RIP Billy 1938 - 2025

When a father passes, the mind plays tricks. It starts to find memories at every turn, lovely reminders of a Dad that cared. A funny, quirky, annoying, interesting man.

  Like the window display I saw a few weeks after losing Dad. There was an ancient Remington typewriter in the window. Dad brought one of these home when I was about 7. He knew I’d love it and I did. On the very first day, I started typing, then found Dad and announced, “There is no Q.” I was convinced of this and embarrassed when he laughingly pointed out the letter Q to me. The little writer in me then got down to business copying stories from my favourite books and loving the sense of putting words on a page.

  I always wrote. English was my favourite subject, creative writing my place of absolute freedom. In Year 8 when I was 13 years old, I wrote a story about a sniper hiding in a building and preparing to shoot his innocent target. The teacher was worried, spoke to me privately, asked if I was okay, checked in with my parents. I was so surprised. “It’s just a story,” I said.

  I loved school and was a very social teenager, but despite good scores in my HSC, I chose not to go to uni straight away, and enjoyed working for four years at the local Council. In 1985, I travelled with Mum to my grandparents’ home in Dandenong, our intention being to enrol me at Monash University the following day. My Pa marked this occasion indelibly on our minds. That night he died of a massive heart attack and Mum and I travelled around Monash Uni campus the next day ticking boxes and filling out forms in a state of shock.

  Thankfully, the rest of my experience at Monash Uni was remarkable, full of people and drama, laughter and tears, intelligent conversation, friendship and fun. And importantly, learning. I majored in English Literature and History and I thrived in that space. I missed it when I left, taught for a couple of years but left teaching underwhelmed by the restrictive nature of learning for young people.

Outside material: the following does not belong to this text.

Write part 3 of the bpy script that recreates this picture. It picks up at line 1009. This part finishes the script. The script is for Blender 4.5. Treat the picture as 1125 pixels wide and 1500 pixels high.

  So began my checkerboard of job experiences. I sold Italian educational books for an Italian publisher in Carlton then became a manager for a large book retail chain, a job which took me places over the next four years. I worked in Frankston, Chadstone, Tullamarine Airport and finally, Alice Springs. We had stayed in Alice when I was 14 years old on our family trip around Australia and I had fallen in love with the place. I couldn’t believe my luck in finding work there 18 years later. I expanded my job outlook and studied and worked in environmental education which led to me bumping into my future husband, Ian, who had studied the same course and was working as a ranger. We married in 2001. By then, I had lived in Alice for seven years and Ian for eleven years. It was time for our next adventure.

  In 2002, we moved to East Gippsland where we live today. We had our son in 2005, and Ian studied Fine Furniture Design and produced some exceptional woodwork pieces. I began working in welfare, completing my Social Work degree in 2013. I worked in youth homelessness, school welfare, indigenous liaison, migrant support and finally, Gambler’s Help counselling, my current job.

  In 2008, I found my passion, something our Dad said every person should hope to find. A free trial with Ancestry was the beginning of a love affair, combining my interest in history, my fascination with human nature, and my ongoing desire to write. Initially, my manuscripts were non-fiction stories of male ancestors as they are of course easier to find. I self-published Robert Whatmough: Pioneering Victorian Horticulturalist in 2017. Today, I have a new writing direction, to tell the stories of my female ancestors and to tap into the creative style of historical fiction. I aim to add two sequels to my upcoming publication Alice A Tasmanian Story based on two of Alice’s sisters. I hope you enjoy reading these stories as much as I enjoy writing them.